Wow. Just wow. In one and the same paragraph, Hardy (by way of Jude) essentially suggests that adoption is natural, that society has the responsibility to help the less fortunate, and that inclusivity of all sorts is always the right course of action. Wow, Mr. Hardy, wow. So ahead of your time.
(side note: in a way, one could even argue that he is forecasting communal living!)

A third, important character is Mr. Richard Phillotson. While he’s not necessarily the most likeable character (because he’s quite bland), he has such unwavering moral convictions that I could not help but admire him. I’m sure Hardy put some of himself in Phillotson, too.
SpoilerThe fact that Mr. Phillotson does right by Sue, even though it costs him his reputation and livelihood, is incredible. The way in which Hardy describes Phillotson’s conscientious struggle was one of my favorite parts of the novel. He knows what’s expected of him by society, but he cannot justify it to himself. Everyone tells him what he should do, and yet none of that feels right. And so he willingly flies in the face of convention, and sets Sue free.


Every now and then, Sue got on my nerves because she is so incredibly mercurial. Still, I could forgive her that, considering the society in which she was raised.
In fact, Sue’s volatility could (and should) even be read as part of Hardy’s critique of marriage: after all, her capriciousness stems mostly from a constant battle between her own desires, and society’s expectations, which are polar opposite.
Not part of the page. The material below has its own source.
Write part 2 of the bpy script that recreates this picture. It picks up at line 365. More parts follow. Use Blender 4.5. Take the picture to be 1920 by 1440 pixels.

If Sue and Jude had indeed lived fifty years later, as Jude suggests later on, there would have been less need for her to constantly take into account what might have been the “right” thing to do. She could’ve lived her life, without worrying about repercussions.

While the novel as a whole may have a pessimistic (though not a depressing) feel, there is hope, too. And that hope takes the shape of the Widow Edlin.

The Widow Edlin is an old acquaintance from Marygreen who is arguably Sue and Jude’s closest friend. She is quite old, and two or three times throughout the narrative she reflects on her own marriage (notably, she does so when she’s by herself - thus, essentially talking to the reader and prodding him or her to think about the topic). In one of the last chapters, she calls out: “Fifty-five years ago, come Fall, since my man and I married! Times have changed since then!”

By drawing explicit attention to the way social mores are ever-changing, Hardy hints at what is to come.
Much has changed, indeed. But even though this change has come too late for Jude and Sue, Hardy knew it was coming, nonetheless.

It was a thoroughly depressing book.